パウロが福音について述べている箇所の中で、それが福音書と関連していたであろう、と考えられる箇所がローマ書16章にある。「神は、わたしの福音すなわちイエス・キリストについての宣教によって、あなたがたを強めることがおできになります。この福音は、世々にわたって隠されていた、秘められた計画を啓示するものです。その計画は今や現されて、永遠の神の命令のままに、預言者たちの書き物を通して、信仰による従順に導くため、すべての異邦人に知られるようになりました」(ローマ16・25-27)。
 福音すなわち良い知らせ(イザヤ61・1参照)が、特別な意味となってイエス・キリストの宣教、イエス・キリストを告げ知らせるものとなる、ということと同時に、福音は、世々にわたって隠されていた、秘められた神の計画の啓示するものなのであり、それが今や現されていて、すべての人に知られるようになっているという理解がある。この理解に基づいて、福音書は、まさにイエス・キリストにおいて神の秘められた計画が現されていく過程を告げ知らせるものなのだ、いうことである。
 きょうの福音朗読箇所も、イザヤ書が告げ知らせたとおりに、洗礼者ヨハネが現れ、やがて、それがイエスの登場の出発点になる、という流れで、マルコはイエスを告げ知らせ始める。ちなみに、新共同訳聖書で「秘められた計画」と訳されている語は、ギリシア語のミュステーリオンで、ラテン語でミステリウム、最近の日本の典礼では「神秘」と訳されている語である。ミサの奉献文の中心部分で「信仰の神秘」と告げられるときの「神秘」も同じであり、根本的には「キリストの神秘」というときの「神秘」である。ローマ書の述べ方に従うと、福音書はまさにキリストの神秘を告げ知らせる書にほかならない。
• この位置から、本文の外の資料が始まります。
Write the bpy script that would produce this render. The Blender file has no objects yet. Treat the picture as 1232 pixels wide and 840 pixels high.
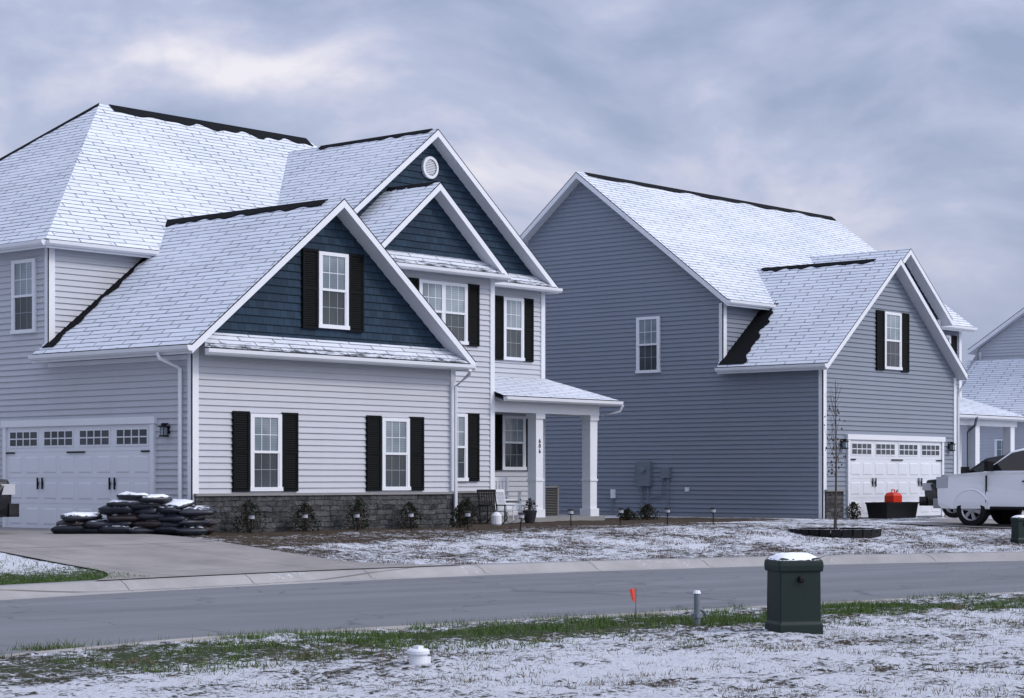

 その神秘を託され、人々に告げ知らせる役割を担い、果たした福音書の著者たちは、神秘への扉を開く大切な使命を果たした人々として、特別な尊敬を集めていたということが考えられる。イエス・キリスト神秘、その福音への思いの深さに比例して、福音記者への崇敬は厚かったのであろう。旧約の預言者に匹敵する、いやそれを超える福音記者の人物像としての表現にこれだけ筆を費やす精神は、今、福音朗読に耳を傾ける我々もならうべきであろう。